Ve tabiî ki güneydeki adadaşlarımızın da gerçek yüzleri ortaya çıktı. Ne istedikleri, bize nasıl baktıkları ve ele geçirseler, bizi nasıl bir kaşık suda boğacakları çıktı ortaya.
Hele AB içindeki (İlerleme Raporu taslağı) Türkiye Değerlendirme Raporunun hazırlanış tartışmaları ise tam bir yüzkarası.
Önce Türkiye’ye “Ermeni Soykırımı’nı tanımazsan ilerleme Yok” denildi. Sonra da tamam bu koşulu biraz hafifletelim ama sende karşılığında “Limanlarını Kıbrıs (Rum) Bandıralı gemi ve uçaklara aç, Gazimağusa limanını AB’ye devret ve Maraş’ı BM kontrolüne ver” dendi.
28 Eylül 2006 tarihli Resmi Gazete’de yayımlanan, T.C. Bakanlar Kurulu’nun “Türkiye ile Avrupa Topluluğu Arasında Oluşturulan Gümrük Birliği’nin Uygulanmasına İlişkin Esaslar Hakkında Kararı” tavizin verildiğini, limanların Kıbrıs (Rum) Bandıralı gemilere açılacağının alt yapısının oluşturulmaya başlandığının haberini veriyor.
AB Dönem Başkanı Finlandiya’nın, KKTC’ye izolasyonun kaldırılması, bu çerçevede Rumları da tatmin edecek bir planın benimsenmesi için yeni bir girişim başlattı haberi ise tam bir sol gösterip sağ vurma.
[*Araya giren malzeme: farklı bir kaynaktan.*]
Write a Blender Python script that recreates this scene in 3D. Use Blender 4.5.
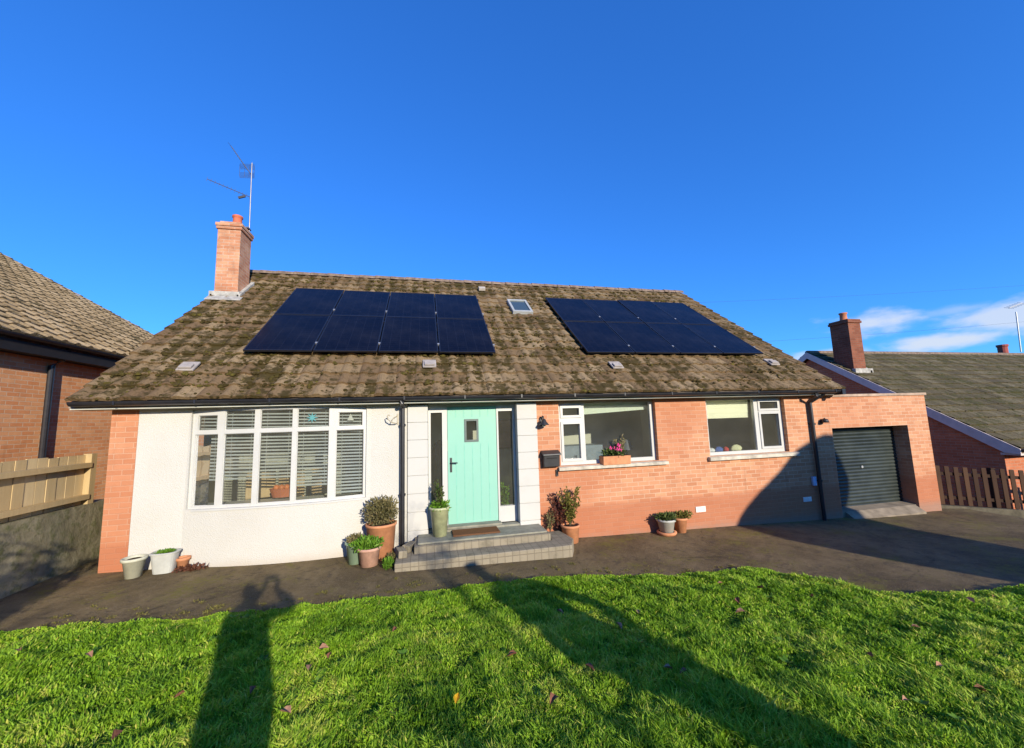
import bpy, bmesh, math, random
import numpy as np
from mathutils import Vector, Matrix, Quaternion, noise as mnoise
R=math.radians
random.seed(7); rng=np.random.default_rng(7)
for o in list(bpy.data.objects): bpy.data.objects.remove(o)
SC=bpy.context.scene
COL=SC.collection

# ------------------------------------------------------------ camera
CAM=Vector((-0.798,-6.676,2.022))
yaw,pitch,roll=R(12.833),R(6.772),R(-1.795); FPX=389.46
fw=Vector((math.sin(yaw)*math.cos(pitch),math.cos(yaw)*math.cos(pitch),math.sin(pitch)))
r0=Vector((math.cos(yaw),-math.sin(yaw),0)); u0=r0.cross(fw)
rr=math.cos(roll)*r0+math.sin(roll)*u0; uu=-math.sin(roll)*r0+math.cos(roll)*u0
cd=bpy.data.cameras.new('camera'); cam=bpy.data.objects.new('camera',cd); COL.objects.link(cam)
m=Matrix((rr,uu,-fw)).transposed().to_4x4(); m.translation=CAM; cam.matrix_world=m
cd.sensor_width=36; cd.lens=36*FPX/1024; cd.clip_start=0.02; cd.clip_end=3000
SC.camera=cam
# ------------------------------------------------------------ world, sun, exposure
SUND=Vector((-.2945,.9085,-.2966)).normalized()     # direction the sunlight travels
EL=math.asin(-SUND.z); AZ=math.atan2(-SUND.x,-SUND.y)
W=bpy.data.worlds.new('World'); SC.world=W; W.use_nodes=True
nt=W.node_tree; N=nt.nodes; L=nt.links; N.clear()
out=N.new('ShaderNodeOutputWorld'); bg=N.new('ShaderNodeBackground'); sky=N.new('ShaderNodeTexSky')
sky.sky_type='NISHITA'; sky.sun_disc=False; sky.sun_elevation=EL; sky.sun_rotation=AZ
sky.air_density=1.0; sky.dust_density=0.2; sky.ozone_density=2.5; sky.altitude=100
hs=N.new('ShaderNodeHueSaturation'); hs.inputs['Saturation'].default_value=1.25; hs.inputs['Hue'].default_value=0.507
gmn=N.new('ShaderNodeGamma'); gmn.inputs[1].default_value=.72
L.new(sky.outputs[0],gmn.inputs[0]); L.new(gmn.outputs[0],hs.inputs['Color']); hs.inputs['Value'].default_value=2.4
tc=N.new('ShaderNodeTexCoord'); sep=N.new('ShaderNodeSeparateXYZ'); L.new(tc.outputs['Generated'],sep.inputs[0])
mp=N.new('ShaderNodeMapping'); mp.inputs['Scale'].default_value=(3.2,3.2,8); L.new(tc.outputs['Generated'],mp.inputs[0])
cn=N.new('ShaderNodeTexNoise'); cn.inputs['Scale'].default_value=2.4; cn.inputs['Detail'].default_value=7; cn.inputs['Roughness'].default_value=.55
L.new(mp.outputs[0],cn.inputs['Vector'])
def wmath(op,a,b=None,clamp=False):
    n=N.new('ShaderNodeMath'); n.operation=op; n.use_clamp=clamp
    for i,v in enumerate((a,b)):
        if v is None: continue
        if isinstance(v,(int,float)): n.inputs[i].default_value=v
        else: L.new(v,n.inputs[i])
    return n.outputs[0]
def wrange(v,a,b,c,d,sm=True):
    n=N.new('ShaderNodeMapRange'); n.interpolation_type='SMOOTHSTEP' if sm else 'LINEAR'
    L.new(v,n.inputs[0])
    for i,x in enumerate((a,b,c,d)): n.inputs[i+1].default_value=x
    return n.outputs[0]
low=wrange(sep.outputs['Z'],.12,.24,1,0)
side=wrange(sep.outputs['X'],.48,.66,0,1)
cl=wrange(wmath('ADD',cn.outputs[0],wmath('MULTIPLY',wrange(sep.outputs['Z'],.04,.2,1,0),.16)),.50,.66,0,.9)
def puff(az,el,rx,rz):
    v=Vector((math.sin(R(az))*math.cos(R(el)),math.cos(R(az))*math.cos(R(el)),math.sin(R(el)))); t=Vector((math.cos(R(az)),-math.sin(R(az)),0)); w=t.cross(v)
    def dot(q):
        n=N.new('ShaderNodeVectorMath'); n.operation='DOT_PRODUCT'; L.new(tc.outputs['Generated'],n.inputs[0]); n.inputs[1].default_value=q; return n.outputs['Value']
    a=wmath('DIVIDE',dot(t),rx); b=wmath('DIVIDE',dot(w),rz)
    rad=wmath('ADD',wmath('MULTIPLY',a,a),wmath('MULTIPLY',b,b))
    return wmath('MULTIPLY',wrange(wmath('ADD',wmath('SQRT',rad),wmath('MULTIPLY',wmath('SUBTRACT',cn.outputs[0],.5),3.0)),.35,1.25,1,0),wrange(dot(v),0,.1,0,1))
PUFFS=[(56.5,9.0,.070,.030,.85),(53.0,6.2,.085,.016,.75),(60.5,6.4,.10,.020,.9),(66.5,8.0,.12,.030,.8),(72,6.5,.14,.03,.9),(50.5,5.0,.07,.012,.7),(62.5,9.3,.05,.012,.35)]
cf=None
for a_,e_,x_,z_,k_ in PUFFS:
    q=wmath('MULTIPLY',puff(a_,e_,x_,z_),k_); cf=q if cf is None else wmath('MAXIMUM',cf,q)
mx=N.new('ShaderNodeMix'); mx.data_type='RGBA'; L.new(cf,mx.inputs[0])
tn=N.new('ShaderNodeMix'); tn.data_type='RGBA'; tn.blend_type='MULTIPLY'; tn.inputs[0].default_value=1; tn.inputs[7].default_value=(.31,.94,1.85,1); L.new(hs.outputs[0],tn.inputs[6]); L.new(tn.outputs[2],mx.inputs[6]); mx.inputs[7].default_value=(8.0,8.8,10.2,1)
L.new(mx.outputs[2],bg.inputs[0]); bg.inputs[1].default_value=0.070
L.new(bg.outputs[0],out.inputs[0])
sd=bpy.data.lights.new('sun','SUN'); sd.energy=5.0; sd.angle=R(.6); sd.color=(1,.90,.73)
so=bpy.data.objects.new('sun',sd); COL.objects.link(so); so.rotation_euler=SUND.to_track_quat('-Z','Y').to_euler()
so.location=(8,-20,12)
SC.view_settings.view_transform='Standard'; SC.view_settings.look='None'; SC.view_settings.gamma=1; SC.view_settings.use_curve_mapping=False
SC.view_settings.exposure=0.36
SC.render.resolution_x=1024; SC.render.resolution_y=748

# ------------------------------------------------------------ helpers
def gz(x,y=0):
    """height of the ground; the lawn climbs towards the viewer, the plot falls away beyond the garage"""
    z=-.026*max(-9,min(11,x))
    if y<-1.9: z+=.072*(min(-y,8)-1.9)
    if x>11.3: z-= .9*min(1,(x-11.3)/3.5)
    return z
class MB:
    def __init__(s): s.v=[]; s.f=[]; s.c=[]; s.tint=None
    def quad(s,a,b,c,d):
        n=len(s.v); s.v+=[tuple(a),tuple(b),tuple(c),tuple(d)]; s.f.append((n,n+1,n+2,n+3)); return s
    def tri(s,a,b,c):
        n=len(s.v); s.v+=[tuple(a),tuple(b),tuple(c)]; s.f.append((n,n+1,n+2)); return s
    def box(s,x0,x1,y0,y1,z0,z1,M=None):
        P=[Vector(p) for p in((x0,y0,z0),(x1,y0,z0),(x1,y1,z0),(x0,y1,z0),(x0,y0,z1),(x1,y0,z1),(x1,y1,z1),(x0,y1,z1))]
        if M: P=[M@p for p in P]
        n=len(s.v); s.v+=[tuple(p) for p in P]
        s.f+=[tuple(n+i for i in q) for q in((0,3,2,1),(4,5,6,7),(0,1,5,4),(1,2,6,5),(2,3,7,6),(3,0,4,7))]; return s
    def tube(s,pts,r,n=10,cap=True):
        pts=[Vector(p) for p in pts]; rs=r if isinstance(r,(list,tuple)) else [r]*len(pts)
        base=len(s.v)
        for i,p in enumerate(pts):
            d=(pts[min(i+1,len(pts)-1)]-pts[max(i-1,0)]).normalized()
            a=d.cross(Vector((0,0,1)) if abs(d.z)<.9 else Vector((1,0,0))).normalized(); b=d.cross(a)
            for k in range(n):
                t=2*math.pi*k/n; s.v.append(tuple(p+(a*math.cos(t)+b*math.sin(t))*rs[i]))
        for i in range(len(pts)-1):
            for k in range(n):
                s.f.append((base+i*n+k,base+i*n+(k+1)%n,base+(i+1)*n+(k+1)%n,base+(i+1)*n+k))
        if cap:
            s.f.append(tuple(base+k for k in range(n))[::-1]); s.f.append(tuple(base+(len(pts)-1)*n+k for k in range(n)))
        return s
    def lathe(s,prof,c=(0,0,0),n=28,sx=1,sy=1,sq=0):
        base=len(s.v); c=Vector(c)
        for r_,z in prof:
            for k in range(n):
                t=2*math.pi*k/n; cx,cy=math.cos(t),math.sin(t)
                if sq: q=(abs(cx)**sq+abs(cy)**sq)**(-1/sq); cx*=q; cy*=q
                s.v.append((c.x+cx*r_*sx,c.y+cy*r_*sy,c.z+z))
        for i in range(len(prof)-1):
            for k in range(n): s.f.append((base+i*n+k,base+i*n+(k+1)%n,base+(i+1)*n+(k+1)%n,base+(i+1)*n+k))
        return s
    def prism(s,poly,axis,a,b):
        """poly: 2-D points; axis 'x': (y,z) extruded in x ; 'y': (x,z) ; 'z': (x,y)"""
        def P(p,t): return {'x':(t,p[0],p[1]),'y':(p[0],t,p[1]),'z':(p[0],p[1],t)}[axis]
        n=len(s.v); k=len(poly); s.v+=[P(p,a) for p in poly]+[P(p,b) for p in poly]
        s.f.append(tuple(range(n,n+k))); s.f.append(tuple(range(n+k,n+2*k))[::-1])
        for i in range(k): s.f.append((n+i,n+k+i,n+k+(i+1)%k,n+(i+1)%k))
        return s
    def build(s,name,mat,parent=None,smooth=False,bevel=0,fixn=True,loc=None):
        me=bpy.data.meshes.new(name); me.from_pydata(s.v,[],s.f); me.update()
        if fixn:
            b=bmesh.new(); b.from_mesh(me); bmesh.ops.recalc_face_normals(b,faces=b.faces); b.to_mesh(me); b.free()
        if s.tint is not None and len(s.tint)==len(me.polygons):
            at=me.attributes.new('tint','FLOAT','FACE'); at.data.foreach_set('value',np.array(s.tint,dtype=np.float32))
        me.materials.append(mat)
        if smooth: me.polygons.foreach_set('use_smooth',[True]*len(me.polygons))
        o=bpy.data.objects.new(name,me); COL.objects.link(o)
        if parent: o.parent=parent; o.matrix_parent_inverse=Matrix.Translation(parent.location).inverted() if parent.parent is None and parent.type=='EMPTY' else Matrix.Identity(4)
        if bevel:
            md=o.modifiers.new('bevel','BEVEL'); md.width=bevel; md.segments=2; md.limit_method='ANGLE'; md.angle_limit=R(40)
        return o
def tag(o,label=None,cat=None,group=None,kind=None):
    if label: o['label']=label
    if cat: o['category']=cat
    if group: o['group']=group
    if kind: o['kind']=kind
    return o
def empty(name,loc=(0,0,0)):
    o=bpy.data.objects.new(name,None); COL.objects.link(o); o.location=loc; o.empty_display_size=.1; return o
def rehome(t,loc,rz=0):
    """parts were built in the thing's own frame (around 0,0,0): move the thing"""
    t.location=loc; t.rotation_euler=(0,0,rz)
    return t
def lpart(mb,name,mat,parent,**k):
    o=mb.build(name,mat,None,**k); o.parent=parent; return o
def copy_tree(o,parent=None):
    c=o.copy(); COL.objects.link(c); c.parent=parent
    for ch in list(o.children): copy_tree(ch,c)
    return c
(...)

Gerçeklerle alakası bile yok.
İşin sonunda izolasyonlar kalkmayacak ama elden Gazimağusa limanı ile Maraş gidecek ve Türkiye’de de limanlar Kıbrıs (Rum) bandıralı gemilere açılmış olacak.
Tam bir AB kazığı.
Finladinya dönem başkanının girişimi, Türkiye limanlarını Rum bandıralı gemi ve uçaklara açarken, Gazi Mağusa limanını AB’ye, Maraş’ı BM’ye bırakılması şeklinde.
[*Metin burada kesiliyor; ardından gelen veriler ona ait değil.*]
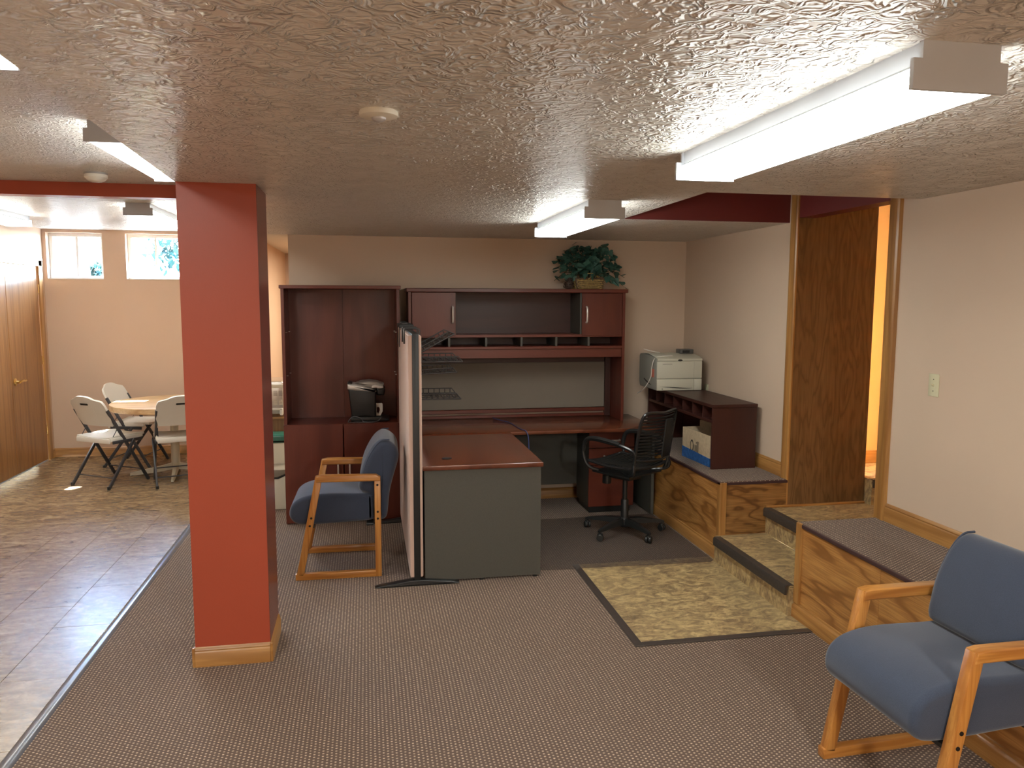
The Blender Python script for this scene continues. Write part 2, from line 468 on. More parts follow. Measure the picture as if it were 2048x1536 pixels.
# base boards
def bboard(name, p0, p1, h, nrm, z=0, m=None):
    """profiled board from p0 to p1 on a wall; nrm points into the room"""
    p0 = Vector((*p0, z)); p1 = Vector((*p1, z)); n = Vector((*nrm, 0))
    pr = [(0, 0), (.014, 0), (.014, h*.72), (.009, h*.80), (.011, h*.86), (.006, h*.97), (.003, h), (0, h)]
    bm = NB(); slab(bm, pr, 0, 1, 0, lambda a, b, t: p0.lerp(p1, t)+n*a+Vector((0, 0, b)))
    ax = 'x' if abs(p1.x-p0.x) > abs(p1.y-p0.y) else 'y'
    return bm, m or trimoak(ax)
def bb(name, *a, parent=None, **k):
    bm, m = bboard(name, *a, **k); return struct(name, bm, m, parent)
bb('baseboard_back', (-.625, YB), (2.33, YB), .095, (0, -1))
bb('baseboard_far', (XL, YF), (-.98, YF), .10, (0, -1))
bb('baseboard_left', (XL, 9.32), (XL, YF), .10, (1, 0))
bb('baseboard_right', (XW, YN), (XW, 3.765), .105, (-1, 0), .55)
bb('baseboard_right', (XW, 4.87), (XW, YB), .105, (-1, 0), .55)

# column
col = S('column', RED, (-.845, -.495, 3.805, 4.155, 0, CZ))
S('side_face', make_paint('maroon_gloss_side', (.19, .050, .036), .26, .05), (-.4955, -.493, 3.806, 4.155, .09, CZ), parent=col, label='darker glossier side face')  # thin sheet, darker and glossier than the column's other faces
bb('baseboard', (-.845, 3.805), (-.495, 3.805), .098, (0, -1), parent=col)
bb('baseboard', (-.495, 3.805), (-.495, 4.155), .098, (1, 0), parent=col)
bb('baseboard', (-.845, 3.805), (-.845, 4.155), .098, (-1, 0), parent=col)
bb('baseboard', (-.845, 4.155), (-.495, 4.155), .098, (0, 1), parent=col)
bm = NB(); box(bm, -.859, -.845, 3.791, 3.805, 0, .098, .003); box(bm, -.495, -.481, 3.791, 3.805, 0, .098, .003)
struct('corner_block', bm, trimoak('x'), col)

# ------------------------------------------------------------------ stairs, ledges, vinyl inlay
st = thing('stairs', 'two-step stair of tan vinyl with dark rubber nosings between the oak ledges', 'stairs', (2.6, 4.3, 0))
st['kind'] = 'structure'
Y0, Y1 = 3.84, 4.79
B('riser', SLATE, st, 2.325, 2.70, Y0, Y1, 0, .172, 0)
B('tread', SLATE, st, 2.33, 2.70, Y0, Y1, .172, .180, .001)
B('riser', SLATE, st, 2.70, 3.2, Y0, Y1, .18, .352, 0)
B('landing', SLATE, st, 2.71, 4.95, 3.70, Y1+.01, .352, .360, .001)
B('riser', SLATE, st, 3.46, 4.95, 4.72, 5.25, .36, .532, 0)
B('tread', SLATE, st, 3.46, 4.95, 4.72, 5.25, .532, .540, .001)
def nosing(f, t0, t1):
    bm = NB(); pr = [(0, -.052), (0, -.006), (.006, .004), (.052, .004), (.056, .001), (.014, .001), (.012, -.052)]
    slab(bm, pr, t0, t1, 0, f); return bm
obj('nosing', nosing(lambda a, b, t: (2.300+a, t, .18+b), Y0, Y1-.03), NOSE, st)
obj('nosing', nosing(lambda a, b, t: (2.675+a, t, .36+b), Y0, Y1-.01), NOSE, st)
obj('nosing', nosing(lambda a, b, t: (t, 4.70+a, .54+b), 3.46, 4.95), NOSE, st)
B('stringer', DARK, st, 2.33, 2.70, Y0, Y1, .17, .1725, 0)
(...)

Bunun karşılığında da güya Kıbrıs Türklerine “Direkt Ticaret Tüzüğü” uygulaması başlayacakmış. “Mış” diyorum çünkü tam bir hikaye.
Bu girişim gerçekleşirse, içinde bulunduğumuz durum daha da kötüleşecek ve eldeki kozlarımızdan birkaç tanesini de yitirmiş olacağız.
AB’de son zamanlarda gelişen ve “Direkt Ticaret Tüzüğü” ile “KKTC’ye uygulanan İzolasyonlar”ı ilişkilendiren yaklaşım son derece tehlikeli bir şekil almaya başladı.
“Direkt Ticaret Tüzüğü”nün uygulanması halinde bile hiçbir şekilde izolasyonlar kalkmıyor. Sadece siz öyle zannediyorsunuz.
KKTC’den izolasyonların, ambargoların kalkması demek, “Direkt uçuşları, seyahat, iletişim özgürlüklerini, kültürel ve sportif engellemeleri” ortadan kaldırmak demektir.
Ben “Direkt Ticaret Tüzüğü” içinde böyle bir şey okumadım. Okuyan varsa bana söylesin.